Cliff Stamp
BANNED
- Joined
- Oct 5, 1998
- Messages
- 17,562
I really like the cutting performance offered by the thin & narrow angled edge.
Since the damage is constrained to a small fraction of the edge bevel the entire edge bevel doesn't need to be made more obtuse. A decent starting point is to grind the edge at the existing angle until the damage has been cut in half at the deepest point and then increase the bevel a few degrees to remove the remaining damage. Since this additional bevel is only a small fraction of the main bevel width it should have a corrospondingly small reduction in the cutting ability but can still induce a large change in the durability. It also only has to be done in the spots where you are likely to use for heavy impacts.
As I've mentioned before, the reason I'd do this is to discover what happens when things aren't precisely controlled, as my more "serious" useage is rather dynamic.
All actual use tends to be which is why I have critized a lot of the pseudo-static cutting that a lot of makers use to promote their knives because it leads to highly artificial results. When you are cutting a raccoon for example, or any other animal, both it and you are likely to be moving and all the contacts are going to be highly dynamic and would in no way be represented by hanging a bone and doing a perfectly smooth cut through it.
A while back in Blade, one of the competition cutter guys said he sharpens his comp knife with an edge much finer and sharper than what he'd ever give to a customer. That alone should tell him the competition tests no longer represent real world use.
It should be obvious because the cutting is very light and the volume very low, it is mainly an exhibition of speed and precision.
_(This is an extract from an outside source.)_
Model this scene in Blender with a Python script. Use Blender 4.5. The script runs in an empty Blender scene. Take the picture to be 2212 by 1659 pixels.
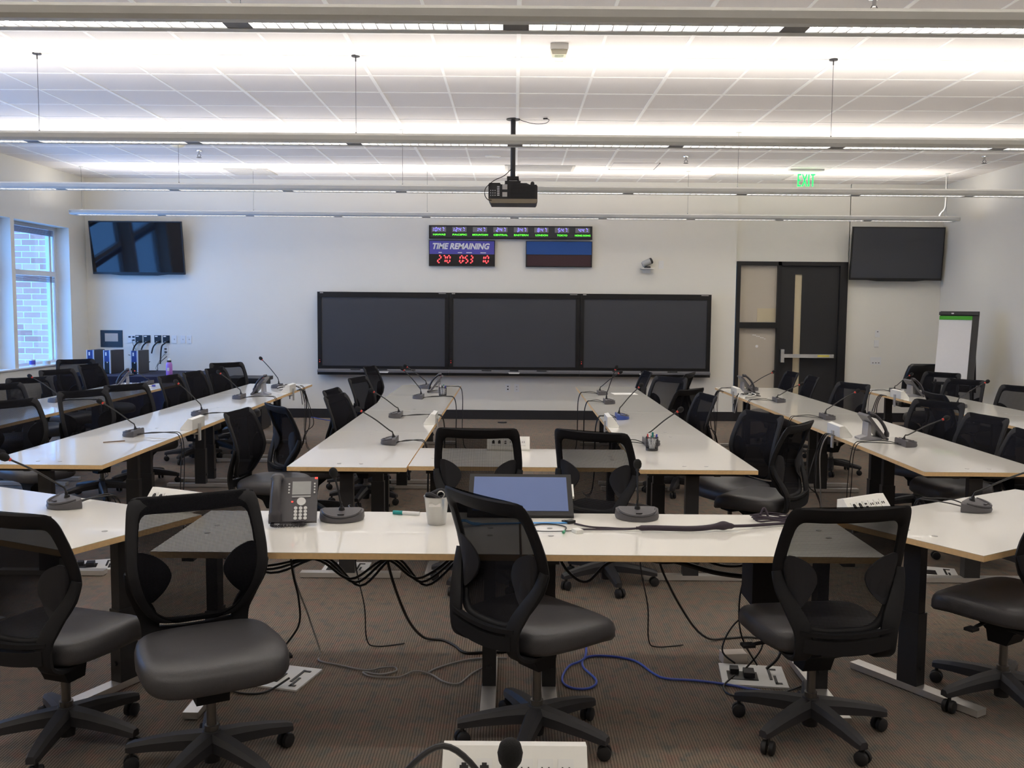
import bpy, bmesh, math, random
from mathutils import Vector, Matrix
random.seed(7)
S = bpy.context.scene
COL = S.collection
PI = math.pi

# ------------------------------------------------------------------ colours and materials
def lin(r, g, b):
    f = lambda c: (c/12.92 if c <= .04045 else ((c+.055)/1.055)**2.4)
    return (f(r/255), f(g/255), f(b/255), 1)

MATS = {}
def mat(name, rgb, rough=.5, metal=0, noise=.06, nscale=30, bump=0, bscale=200, coat=0, spec=.5, emit=None, estr=0, sheen=0):
    m = bpy.data.materials.new(name); m.use_nodes = True
    nt = m.node_tree; N = nt.nodes; L = nt.links
    b = N['Principled BSDF']
    tc = N.new('ShaderNodeTexCoord'); nz = N.new('ShaderNodeTexNoise'); nz.inputs['Scale'].default_value = nscale
    nz.inputs['Detail'].default_value = 3
    L.new(tc.outputs['Object'], nz.inputs['Vector'])
    c = lin(*rgb)
    mx = N.new('ShaderNodeMix'); mx.data_type = 'RGBA'
    mx.inputs[6].default_value = tuple(max(0, v*(1-noise)) for v in c[:3])+(1,)
    mx.inputs[7].default_value = tuple(min(1, v*(1+noise)) for v in c[:3])+(1,)
    L.new(nz.outputs['Fac'], mx.inputs[0]); L.new(mx.outputs[2], b.inputs['Base Color'])
    b.inputs['Roughness'].default_value = rough; b.inputs['Metallic'].default_value = metal
    b.inputs['Coat Weight'].default_value = coat; b.inputs['Coat Roughness'].default_value = .02
    b.inputs['Specular IOR Level'].default_value = spec
    if bump:
        n2 = N.new('ShaderNodeTexNoise'); n2.inputs['Scale'].default_value = bscale
        bp = N.new('ShaderNodeBump'); bp.inputs['Strength'].default_value = bump; bp.inputs['Distance'].default_value = .002
        L.new(tc.outputs['Object'], n2.inputs['Vector']); L.new(n2.outputs['Fac'], bp.inputs['Height']); L.new(bp.outputs['Normal'], b.inputs['Normal'])
    if emit:
        b.inputs['Emission Color'].default_value = lin(*emit); b.inputs['Emission Strength'].default_value = estr
    MATS[name] = m
    return m

mat('wall_paint', (235, 232, 222), .75, noise=.015, nscale=3)
mat('wall_paint_cool', (226, 222, 212), .75, noise=.015, nscale=3)
mat('ceiling_tile', (232, 227, 223), .9, noise=.05, nscale=160, bump=.3, bscale=260)
mat('grid_white', (252, 251, 248), .5, noise=.02)
mat('baseboard_black', (32, 31, 35), .55)
mat('black_frame', (24, 23, 25), .5)
mat('door_black', (38, 38, 40), .55, noise=.08, nscale=8)
mat('frost_pane', (196, 186, 170), .28, noise=.02, nscale=5)
mat('vision_pane', (206, 192, 160), .3, noise=.04, nscale=4)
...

I'd rather the approach that Fikes takes in his video where he does a bunch of such really controlled cutting and then goes in the woods and just whack apart a bunch of wood, chops into a steel drum and pounds a knife through a concrete block.
I had considered S5 & S7, but was put off by reports of plastic deformation even at moderately high hardness.
Hardness measures resistance to deformation, in general if you are seeing deformation failure you can't solve this problem by moving to another steel, you have to increase the hardness. I'd suspect improper heat treating and/or improperly calibrated Rockwell testors.
"Changing grades will not help a deformation problem unless the new grade is capable of a higher hardness."
That is a direct quote from Crucible steel, the same would be found in any tool steel book and even in the steel patents. What I have heard with S7 from some of the makers who are using it is that it is very hard to actually get it to 58 HRC even with a oil quench and cold so it may simply be that some are actually using steel softer than they think. You may want to check with the steel supplier and confirm the composition and tolerances that they are using for the steel.